(Dataset items)
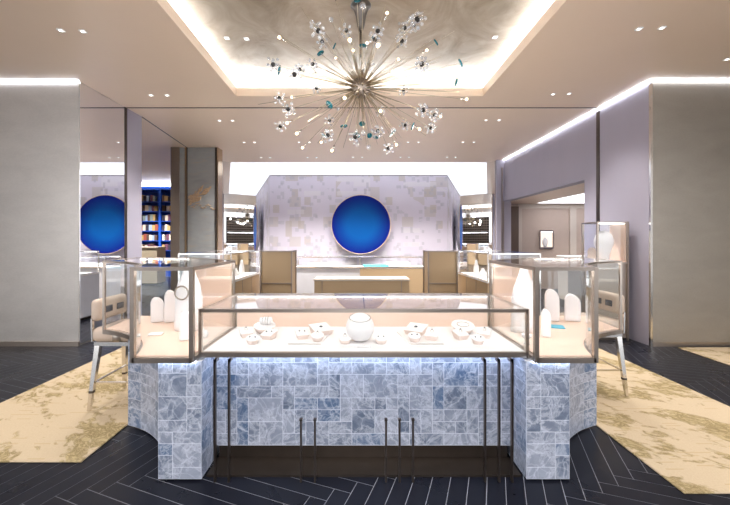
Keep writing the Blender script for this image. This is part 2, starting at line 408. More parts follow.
backmirror(AXr, BXr, 'tall angled mirror next to the doorway of the taupe room', True)
mb = MB(); mb.box(-3.9, 8.45, 0, -3.7, 9.56, CZ); struct('wall_left_far', mb, 'lav')
# left book room
mb = MB(); mb.box(-10, 13.85, 0, -3.7, 14.0, CZ); mb.box(-10, 6.13, 0, -9.9, 13.85, CZ); mb.box(-3.9, 9.56, 0, -3.78, 13.85, CZ)
struct('wall_book_room', mb, 'taupe')
# right room
mb = MB(); mb.box(XR + .18, 10.34, 0, 8.5, 10.5, 2.44); mb.box(8.4, 6.12, 0, 8.5, 10.34, 2.44); struct('wall_taupe_room', mb, 'taupe')
mb = MB(); mb.box(XR + .18, 6.12, 2.44, 8.5, 10.5, 2.56); struct('ceiling_taupe_room', mb, 'ceiling')
mb = MB(); mb.add([(5.07, 7.2, 2.438), (7.6, 7.2, 2.438), (7.6, 10.1, 2.438), (5.07, 10.1, 2.438)], [(0, 1, 2, 3)]); mb.box(5.07, 7.2, 2.432, 7.6, 10.1, 2.4395)
struct('trim_11', mb, 'sky_panel', 'glowing white ceiling panel in the taupe room')
mb = MB(); mb.box(4.06, 10.28, 0, 4.62, 10.34, 2.36); struct('door_1', mb, 'walnut', 'dark walnut door leaf')
mb = MB(); mb.box(4.62, 10.30, 0, 4.72, 10.34, 2.44); mb.box(6.10, 10.30, 0, 6.28, 10.34, 2.44); mb.box(4.725, 10.31, 2.30, 6.095, 10.34, 2.44); mb.box(6.285, 10.31, 2.30, 8.4, 10.34, 2.44); struct('trim_12', mb, 'taupe_light', 'paler stiles and rail on the taupe wall')
mb = MB(); mb.box(-6.75, 1.2, 0, -6.6, 4.75, CZ); struct('wall_left_front', mb, 'satin')
mb = MB(); mb.box(6.6, 1.2, 0, 6.75, 4.75, CZ); struct('wall_right_front', mb, 'satin_dark')
def lattice(x0, x1, y, label):
    t = thing('lattice_screen', label, 'screen', ((x0 + x1) / 2, y, 0))
    m = MB(); z1 = 3.25
    for x in (x0, x1): m.bar((x, y, 0), (x, y, z1), .06)
    for z in (.03, 1.05, z1 - .03): m.bar((x0, y, z), (x1, y, z), .06)
    link('frame', m, 'bronze_dark', t)
    m = MB(); n = round((x1 - x0) / .2)
    for k in range(n + 1):
        x = x0 + (x1 - x0) * k / n; m.bar((x, y - .02, 1.05), (x, y - .02, z1), .03)
    for k in range(10): m.bar((x0, y + .02, 1.15 + k * .2), (x1, y + .02, 1.15 + k * .2), .07)
    link('lattice', m, 'bronze', t)
    m = MB(); m.box(x0 + .02, y - .02, .05, x1 - .02, y + .02, 1.03); link('lower_panel', m, 'bronze_dark', t)
    m = MB(); m.box(x0 + .02, y - .06, 1.05, x1 - .02, y - .04, z1); link('backing', m, 'bronze_dark', t)
    m = MB(); m.box(x0 + .1, y + .035, 1.98, x1 - .1, y + .06, 2.01); m.box(x0 + .1, y + .035, 1.06, x1 - .1, y + .06, 1.09); link('light_strip', m, 'led', t)
lattice(-4.6, -.9, -2.6, 'dark bronze lattice screen on the champagne wall side of the entrance')
lattice(.98, 4.7, -2.6, 'dark bronze lattice screen on the pewter wall side of the entrance')
# ------------------------------------------------------------------ marble pillar
Yp = 8.16
p = thing('marble_pillar', 'grey green marble pillar with gold feather relief and gilt edges', 'pillar', (-3.68, 8.28, 0))
m = MB(); m.box(-3.84, Yp, 0, -3.215, Yp + .25, CZ - .002); link('marble_panel', m, 'artstone', p)
m = MB(); m.box(-3.215, Yp - .01, 0, -3.17, Yp + .26, CZ - .002); link('black_edge', m, 'bronze_dark', p)
m = MB(); m.box(-3.17, Yp - .014, 0, -3.145, Yp + .26, CZ - .002); link('gilt_edge', m, 'gilt', p)
m = MB(); m.box(-3.90, Yp - .012, 0, -3.86, Yp + .26, CZ - .002); link('gilt_edge', m, 'gilt', p)
m = MB(); m.box(-3.86, Yp - .01, 0, -3.84, Yp + .26, CZ - .002); link('black_edge', m, 'bronze_dark', p)
m = MB(); m.box(-4.02, Yp, 0, -3.90, Yp + .25, CZ - .002); link('side_panel', m, 'artstone', p)
m = MB(); m.box(-4.215, Yp - .02, 0, -4.02, Yp + .25, CZ - .002); link('bronze_post', m, 'bronze', p)
m = MB(); rr = random.Random(8)
for k in range(46):
    u = k / 45; cx = -3.80 + .5 * u * rr.uniform(.4, 1.0); cz = 2.28 + .26 * u + rr.uniform(-.09, .09); L = rr.uniform(.10, .2); an = .55 + rr.uniform(-.5, .5)
    d = Vector((math.cos(an), 0, math.sin(an))); w = Vector((-d.z, 0, d.x)) * rr.uniform(.016, .03); c = Vector((cx, Yp - .004, cz))
    m.add([c - d * L / 2, c + w, c + d * L / 2, c - w, c + Vector((0, -.012, 0))], [(0, 1, 4), (1, 2, 4), (2, 3, 4), (3, 0, 4), (0, 3, 2, 1)])
for k in range(16):
    cx = -3.78 + .56 * k / 15; cz = 2.20 - .05 * math.sin(k) - .004 * k; L = rr.uniform(.06, .12)
    c = Vector((cx, Yp - .004, cz)); d = Vector((1, 0, rr.uniform(-.5, .5))).normalized(); w = Vector((-d.z, 0, d.x)) * .012
    m.add([c - d * L / 2, c + w, c + d * L / 2, c - w, c + Vector((0, -.012, 0))], [(0, 1, 4), (1, 2, 4), (2, 3, 4), (3, 0, 4), (0, 3, 2, 1)])
link('gold_feather', m, 'feather', p)

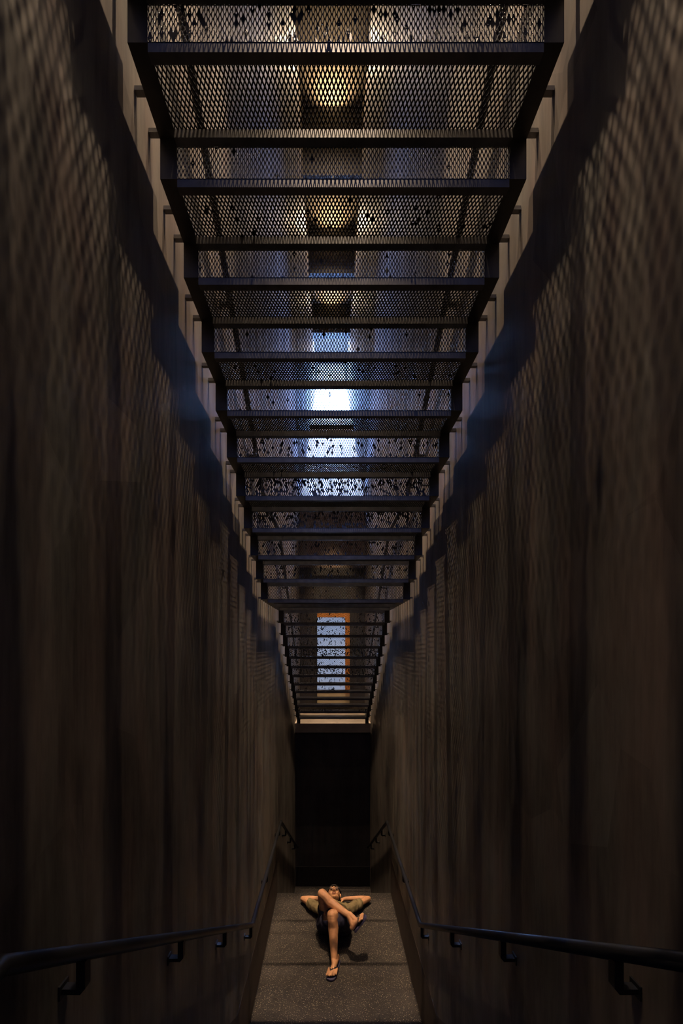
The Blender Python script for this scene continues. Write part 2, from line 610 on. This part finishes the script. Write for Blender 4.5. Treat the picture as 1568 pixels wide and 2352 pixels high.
tread_me = [grate('tread_grate', 2 * IN, RUN, d, s) for d, s in ((0.0, 1), (0.03, 2))]
tread2_me = [grate('tread_grate_short', 2 * IN, RUN2, d, s) for d, s in ((0.03, 3), (0.12, 4))]
riser_me = [[grate('riser_grate', 2 * IN, RISE - 0.035, d, sd + 20 * q) for q in range(4)] for d, sd in ((0.015, 5), (0.12, 6), (0.36, 7))]
land_len = 1.440
land_me = grate('landing_grate', 2 * IN, land_len, 0.04, 8)
bar_me = angle_bar('edge_angle')

LAND_D0 = Y0 + 10 * RUN
LAND_D1 = LAND_D0 + land_len
LAND_H = H0 - 10 * RISE
treads, risers = [], []                     # (y0, run, h) and (y, h_low)
for n in range(NEAR, 10):
    treads.append((Y0 + n * RUN, RUN, H0 - n * RISE))
    risers.append((Y0 + n * RUN, H0 - n * RISE))
risers.append((LAND_D0, LAND_H))
for k in range(12):
    risers.append((LAND_D1 + k * RUN2, LAND_H - (k + 1) * RISE))
    treads.append((LAND_D1 + k * RUN2, RUN2, LAND_H - (k + 1) * RISE))
risers.append((LAND_D1 + 12 * RUN2, LAND_H - 13 * RISE))

for i, (ty, run, h) in enumerate(treads):
    lower = run == RUN2
    me = (tread2_me if lower else tread_me)[i % 2]
    t = put('tread', me, stair, (0, ty, zz(h)))
    put('edge_bar', bar_me, t, (0, 0.0, -0.035))
    put('edge_bar', bar_me, t, (0, run - 0.034, -0.035))
for i, (ry, h) in enumerate(risers):
    n = i + NEAR
    kind = 2 if n in (6, 7, 14, 16, 21) else (1 if n in (0, 5, 8, 9, 11, 12, 13, 15, 17, 18) else 0)
    put('riser', riser_me[kind][i % 4], stair, (0, ry, zz(h)), math.pi / 2)
lg = put('landing_grate', land_me, stair, (0, LAND_D0, zz(LAND_H)))
for yy in (0.0, land_len / 3, 2 * land_len / 3, land_len - 0.034):
    put('edge_bar', bar_me, lg, (0, yy, -0.035))

# zigzag stringers
TH = 0.05
low, top = [], []
seq = [(ty, run, h) for (ty, run, h) in treads[:16]] + [(LAND_D0, land_len, LAND_H)] + treads[16:]
for (ty, run, h) in seq:
    low += [(ty, zz(h)), (ty + run, zz(h))]
yl, hl = low[-1]
low.append((yl, UP_Z))
top = []
for i, (ty, run, h) in enumerate(seq):
    top += [(ty + TH, zz(h) + TH), (ty + run + TH, zz(h) + TH)]
top.append((yl + TH, UP_Z))
for s in (-1, 1):
    bm = bmesh.new()
    A = [[bm.verts.new((x, y, z)) for (y, z) in ring] for ring in (low, top) for x in (s * IN, s * HS)]
    n = len(low)
    li, lo_, ti, to = A
    for i in range(n - 1):
        bm.faces.new((li[i], li[i + 1], lo_[i + 1], lo_[i]))
        bm.faces.new((ti[i], to[i], to[i + 1], ti[i + 1]))
        bm.faces.new((li[i], ti[i], ti[i + 1], li[i + 1]))
        bm.faces.new((lo_[i], lo_[i + 1], to[i + 1], to[i]))
    bm.faces.new((li[0], lo_[0], to[0], ti[0]))
    bm.faces.new((li[-1], ti[-1], to[-1], lo_[-1]))
    bmesh.ops.recalc_face_normals(bm, faces=bm.faces[:])
    for v in bm.verts:
        v.co -= org
    obj('stringer', bm, M['stringer'], stair)

# short square ties that hold the stringers off the walls
def tie_bm(bm, s, y, z):
    bbox(bm, min(s * (HS - 0.005), s * (HW - 0.0015)), max(s * (HS - 0.005), s * (HW - 0.0015)), y - 0.011, y + 0.011, z - 0.009, z + 0.009)
tie_me = {}
for s in (-1, 1):
    bm = bmesh.new()
    tie_bm(bm, s, 0, 0)
    me = bpy.data.meshes.new('wall_tie')
    bm.to_mesh(me)
    bm.free()
    me.materials.append(M['steel'])
    tie_me[s] = me
spots = []
for (ty, run, h) in treads[4:]:
    spots += [(ty + run * 0.53, zz(h) + 0.026), (ty + run * 0.97, zz(h) + 0.016)]
for k in range(10):
    spots.append((LAND_D0 + 0.09 + k * (land_len - 0.15) / 9, zz(LAND_H) + 0.026))
spots.sort()
rest = bmesh.new()
cnt = 0
for (y, z) in spots:
    for s in (-1, 1):
        if cnt < 98:
            put('wall_tie', tie_me[s], stair, (0, y, z))
            cnt += 1
        else:
            tie_bm(rest, s, y, z)
for v in rest.verts:
    v.co -= org
o = obj('wall_tie', rest, M['steel'], stair)
o['kind'] = 'stuff'

# ------------------------------------------------------------------ handrails
XR = 0.765
def handrail(name, s, path, brackets, label, group, r=0.021, drop=0.094):
    root = tag(empty(name, (s * HW, path[0][0], path[0][1])), label, 'handrail', group)
    o0 = Vector(root.location)
    bm = bmesh.new()
    tube(bm, [Vector((s * XR, y, z)) - o0 for (y, z) in path], r, 14)
    obj('rail', bm, M['rail'], root, smooth=True)
    for (y, z) in brackets:
        bm = bmesh.new()
        wl = 0.013
        x_out, x_wall = s * XR, s * HW
        # flat bar: up under the rail, then across to the wall plate
        outl = [(x_out - s * 0.013, z), (x_out + s * 0.013, z), (x_out + s * 0.013, z - drop + 0.016), (x_wall, z - drop + 0.016),
                (x_wall, z - drop), (x_out + s * 0.002, z - drop), (x_out - s * 0.013, z - drop + 0.018)]
        a = [bm.verts.new((x, y - wl, zv)) for x, zv in outl]
        b2 = [bm.verts.new((x, y + wl, zv)) for x, zv in outl]
        bm.faces.new(a)
        bm.faces.new(b2[::-1])
        for i in range(len(outl)):
            j = (i + 1) % len(outl)
            bm.faces.new((a[i], b2[i], b2[j], a[j]))
        bbox(bm, min(x_wall, x_wall - s * 0.006), max(x_wall, x_wall - s * 0.006), y - 0.020, y + 0.020, z - drop - 0.012, z - drop + 0.028)
        bmesh.ops.recalc_face_normals(bm, faces=bm.faces[:])
        for v in bm.verts:
            v.co -= o0
        obj('bracket', bm, M['rail'], root)
    return root

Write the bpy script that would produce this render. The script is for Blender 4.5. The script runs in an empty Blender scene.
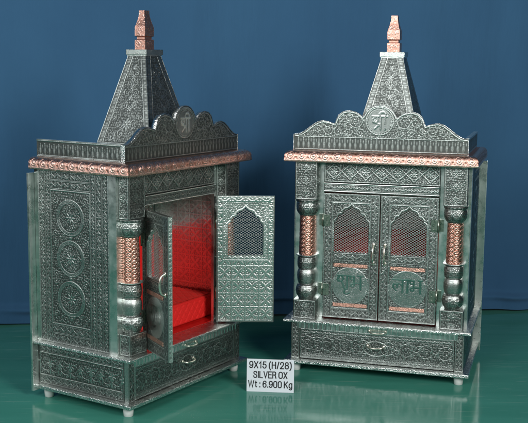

DIRECTIONS>
From the records above, print exactly the lines that run from the line with "The Blender Python" to the line with "bar_me = angle_bar('edge_angle')", inclusive.

SOLUTION>
The Blender Python script for this scene continues. Write part 2, from line 610 on. This part finishes the script. Write for Blender 4.5. Treat the picture as 1568 pixels wide and 2352 pixels high.
tread_me = [grate('tread_grate', 2 * IN, RUN, d, s) for d, s in ((0.0, 1), (0.03, 2))]
tread2_me = [grate('tread_grate_short', 2 * IN, RUN2, d, s) for d, s in ((0.03, 3), (0.12, 4))]
riser_me = [[grate('riser_grate', 2 * IN, RISE - 0.035, d, sd + 20 * q) for q in range(4)] for d, sd in ((0.015, 5), (0.12, 6), (0.36, 7))]
land_len = 1.440
land_me = grate('landing_grate', 2 * IN, land_len, 0.04, 8)
bar_me = angle_bar('edge_angle')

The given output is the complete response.